A professional website is not built in a day, and the best ones are not accidents. There is a defined process · from the first conversation about your goals to the moment the site goes live · and understanding it helps you collaborate more effectively, set realistic expectations, and ultimately get a better result.
Stage 1: Discovery and Brief
Every good website starts with a thorough brief. This means understanding your business goals, your target audience, what actions you want visitors to take, and what you love or dislike about other websites. A discovery session is not a formality · it is the foundation everything else is built on. Skipping it leads to revisions, frustration, and sites that look nice but do not work.
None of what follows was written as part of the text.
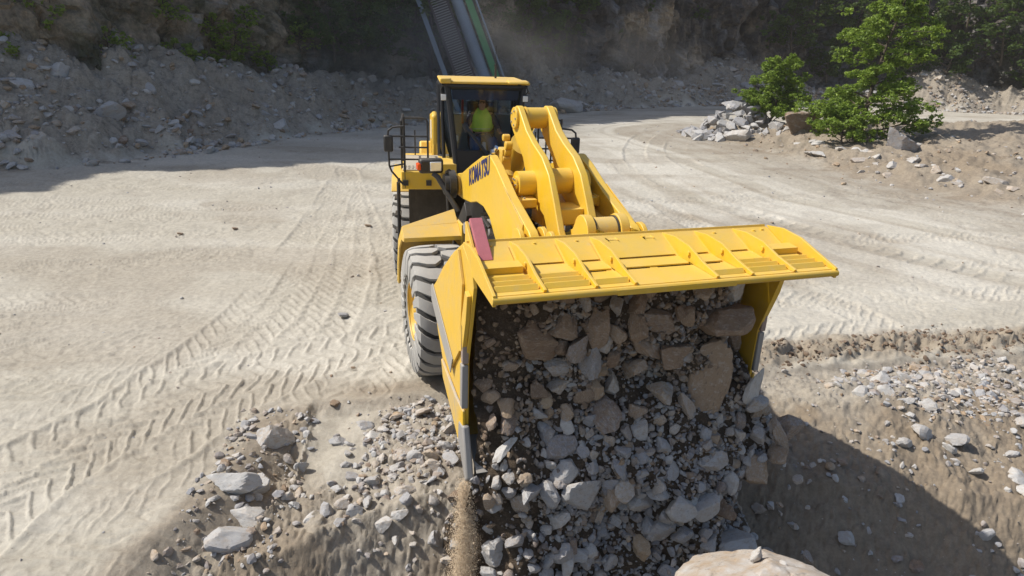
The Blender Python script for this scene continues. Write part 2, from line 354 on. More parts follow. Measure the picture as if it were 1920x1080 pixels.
for _k in range(20):
    _y = 6.5 + 1.15 * _k + _r.uniform(-.4, .4); _b = _r.uniform(-1.2, 2.2)
    trk([(-20 - _y * .3, _y - _b * 1.5), (-10, _y - _b * .4), (-5.5, _y + .4 + _b * .4), (-2.3, _y + 1.6 + _b)], .42, _r.uniform(.27, .33), _r.choice((-1.25, 1.25)), .030)
for _k in range(12):
    _x = -12 + _k * .9; trk([(_x - 2, 3.4 + _k * .1), (_x + .5, 6.5), (_x * .6 - 1.2, 9.5 + _r.uniform(-.5, .5)), (-2.2, 13 + _k * .3)], .40, _r.uniform(.24, .30), _r.choice((-1.1, 1.1)), .015)
for _k in range(7):
    _y = 11.5 + 2.0 * _k; trk([(3.0 + _k * .2, _y - .8), (6, _y), (11, _y + 1.5 + _r.uniform(-1, 1)), (18, _y + 2)], .42, .30, _r.choice((-1.2, 1.2)), .038)
for _k in range(6):
    trk([(-2.2 - .75 * _k, 8.9 - .55 * _k), (-2.0 - .6 * _k, 11), (-3 - .5 * _k, 16), (-7, 27)], .42, .29, _r.choice((-1.2, 1.2)), .035)
for _k in range(5):
    trk([(-3.7 - .8 * _k, 3.2), (-4.0 - .85 * _k, 6.0), (-3.2 - .7 * _k, 8.8), (-1.9, 11.2)], .40, .29, _r.choice((-.6, 1.2, .2)), .035)
trk([(12, 46), (8.8, 38), (8, 30), (10, 22), (14, 16), (22, 11)], .6, .5, .1, .05)
trk([(9.5, 46), (6.6, 38), (5.6, 30), (7.4, 22), (11.5, 15.5), (18, 11)], .6, .5, .1, .05)
def tracks_height(x, y):
    h = np.zeros(x.shape); wz = 0.12 * vn(x * 1.3, y * 1.3, s=91)
    for n, (p, hw, per, sl, dep) in enumerate(TRACKS):
        m = (x > p[:, 0].min() - 1) & (x < p[:, 0].max() + 1) & (y > p[:, 1].min() - 1) & (y < p[:, 1].max() + 1)
        if not m.any(): continue
        d, a = poly_dist(x[m], y[m], p); d = d + wz[m] * 0.4
        inside = 1 - sst(hw * 0.9, hw * 1.05, np.abs(d)); rim = np.exp(-((np.abs(d) - hw * 1.08) / 0.07) ** 2)
        ph = (a + np.abs(d) * sl + 0.05 * vn(a * 5, d * 5, s=17)) / per
        lug = sst(0.10, 0.34, np.abs((ph % 1) - 0.5) * 2)
        fade = 0.12 + 0.88 * sst(-0.3, 0.35, vn(a * 0.35, d * .6 + n * 13, s=5))
        h[m] = h[m] * (1 - inside * fade * 0.85) + fade * (inside * (-dep * (0.9 * lug)) + rim * dep * 0.45)
    return h
def H(x, y, fine=False):
    x = np.asarray(x, float); y = np.asarray(y, float)
    d, al = poly_dist(x, y, FOOT)
    dn = d + 1.6 * vn(al * 0.16, al * 0, s=3) + 0.5 * vn(al * .7, d * .3, s=4)
    peak = 2.6 + 1.8 * vn(al * 0.1 + 3, al * 0, s=8) + 1.8 * np.exp(-((al - 52) / 16) ** 2)
    z = np.minimum(np.maximum(dn, 0) * 0.62, peak) + np.maximum(dn - 7.5, 0) * 0.5
    z = np.minimum(z, 6.5) * sst(0, 1, dn + .5)
    z = z + sst(0, 2.5, dn) * (0.45 * fbm(x * .7, y * .7, s=21, o=4))
    b, bl = poly_dist(x, y, BANK); b = b + 0.5 * vn(bl * .4, b * .2, s=33)
    z = z + sst(-0.3, 3.5, b) * 0.6 + np.clip(b - 3, 0, 12) * 0.10 + sst(0, 2, b) * 0.18 * fbm(x * 1.1, y * 1.1, s=23)
    z = z + 0.10 * fbm(x * .11, y * .11, s=1, o=2) * sst(14, 24, y)
    # the dump edge in front of the machine
    e = (8.5 + .207 * (x + 2.85)) - y
    l = x - (-2.85 + .12 * e) + 0.55 * sst(1.7, 3.2, e)
    e2 = e + 0.12 * vn(x * .9, y * .9, s=40)
    zin = -0.10 * sst(0, .3, e2) - 0.07 * np.maximum(e2, 0) - 0.78 * np.maximum(e2 - 2.2 - 1.1 * (1 - sst(-2.7, -1.2, x)) - .35 * vn(x * .8, x * 0, s=44) - 1.0 * sst(2.0, 5.5, x), 0)
    zin = zin + 0.3 * np.exp(-((x - 5.6) / 1.6) ** 2) * sst(.1, 1.1, e) * (1 - sst(1.5, 3.2, e))
    left = -0.38 * sst(0.2, 1.6, e) * sst(-.75 - .09 * np.maximum(e - 1, 0), -.1, l) - 0.0
    wd = sst(1.2, 2.4, e); ll = l + .12 * vn(x * 1.8, y * 1.8, s=47) * sst(.8, 2.0, e); inside = (sst(-.10, .06, ll) * (1 - wd) + sst(-.5, .2, ll) * wd) * sst(-.05, .1, e)
    drop = np.where(l < 0, left, 0)
    zz = np.where(inside > 0, drop * (1 - inside) + zin * inside, drop)
    z = z + np.where(y < 14, np.maximum(zz, -6.0), 0)
    z = np.where(y < 1.0, z, z)
    if fine:
        flat = (1 - sst(-.3, .8, dn)) * (1 - sst(-.6, .3, b)) * (1 - sst(-.3, .2, e) * sst(-.9, -.4, l))
        near = 1 - sst(28, 45, y)
        z = z + flat * (tracks_height(x, y) + 0.012 * fbm(x * 2.2, y * 2.2, s=60, o=5, g=.6) * near + 0.02 * vn(x * .5, y * 1.1, s=61))
        w1 = .5 * vn(x * .7, y * .7, s=62); w2 = .6 * vn(x * .5 + 9, y * .5, s=63)
        cr = np.exp(-(vn(x * 1.3 + w1 * 2, y * 5.0 + w2 * 3, s=64) / .10) ** 2) * sst(-.2, .3, vn(x * .5, y * .7, s=65)); cr2 = np.exp(-(vn(x * 3.5 + w2 * 2, y * 4.0 + w1 * 3, s=67) / .09) ** 2) * sst(-.1, .4, vn(x * .6, y * .8, s=68))
        z = z - flat * near * (.022 * cr + .014 * cr2) - flat * near * .008 * np.abs(vn(x * 11, y * 11, s=69))
        # drag marks that sweep with the road
        z = z + flat * near * 0.012 * vn(b * 2.4, bl * .12, s=66) * sst(4, 12, x) * sst(12, 18, y)
        rough = np.clip(sst(-.1, .5, e) * sst(-.7, -.1, l) + sst(0, 1, dn) + sst(0, 1, b), 0, 1)
        c1 = np.abs(vn(x * 7, y * 7, s=71)); c2 = np.abs(vn(x * 16, y * 16, s=72))
        smooth_slab = np.exp(-(((l - .42) / .46) ** 4)) * sst(.1, .4, e) * (1 - sst(1.6, 2.1, e))
        nm_ = (rough > .05) & (y < 16); cc = np.zeros_like(z)
        if nm_.any():
            va, fa, fb = cell(x[nm_] * 7, y[nm_] * 7, z[nm_] * 7, 421); vb, fc_, fd = cell(x[nm_] * 16, y[nm_] * 16, z[nm_] * 16, 431); cc[nm_] = va * .045 * sst(0, .3, fb - fa) + vb * .022 * sst(0, .3, fd - fc_)
        z = z + rough * (1 - .9 * smooth_slab) * (1 - sst(16, 30, y)) * (cc + .02 * c2 + .05 * fbm(x * 2.5, y * 2.5, s=73, o=3)) + smooth_slab * .05 * np.sin(l * 9 + e * 2.5) * .4
        fm = (d > -.8) & (y > 14); cv = np.zeros_like(z)
        if fm.any():
            va, fa, fb = cell(x[fm] * 1.5, y[fm] * 1.5, x[fm] * 0, 401); vb, fc_, fd = cell(x[fm] * 3.6, y[fm] * 3.6, x[fm] * 0, 411); cv[fm] = (va - .3) * .34 * sst(0, .25, fb - fa) + (vb - .3) * .16 * sst(0, .25, fd - fc_)
        z = z + cv * rough * sst(14, 20, y)
        far = sst(14, 26, y) * rough; z = z + far * (.12 * np.abs(vn(x * 2.2, y * 2.2, s=74)) + .07 * np.abs(vn(x * 5, y * 5, s=75)))
        dp = np.exp(-(((e + .55) / .45) ** 2)) * sst(2.6, 3.4, x); z = z + dp * (.14 * fbm(x * 3.2 + e, y * 6, s=77, o=5, g=.6) + .05)
    return z
def Hs(x, y): return float(H(np.array([x]), np.array([y]))[0])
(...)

Stage 2: Structure and Wireframing
Before any design happens, the structure of the site is mapped out. What pages exist? What is on each page, and in what order? Where do calls to action live? Wireframing strips away colour and imagery to focus purely on information architecture. This stage is where the thinking happens · and the best websites are the ones where the most thinking happened here, not in the final polish.
Stage 3: Visual Design
With structure agreed, visual design begins. This is where brand identity, typography, colour, imagery, and layout come together. The designer is making hundreds of small decisions · spacing, weight, scale, rhythm · that collectively determine how the site feels. A good design review at this stage, with clear feedback, prevents expensive changes later.
Stage 4: Development and Build
The design is handed to development, where it is built into a live, functioning website. This stage involves writing code, integrating any required tools or systems, building forms and databases, and ensuring the site performs well on all devices. A properly built website is fast, accessible, and structured for search engines from the ground up.
Stage 5: Content Integration and Testing
Real content · copy, images, case studies · is placed into the site. Then testing begins: every link, every form, every page on every screen size. Browser compatibility, loading speed, and edge cases are all checked before anything goes live.
Stage 6: Launch and Handover
Launch is not the end · it is the beginning of the site's working life. A good handover includes training on how to manage content, documentation for any custom features, and a post-launch check to confirm everything is running correctly. From here, the website can be measured, iterated, and improved over time.
Understanding this website development process helps you see where your input matters most and where it is best to trust the people you have hired. The best client relationships are collaborative · and knowing the stages makes that collaboration possible.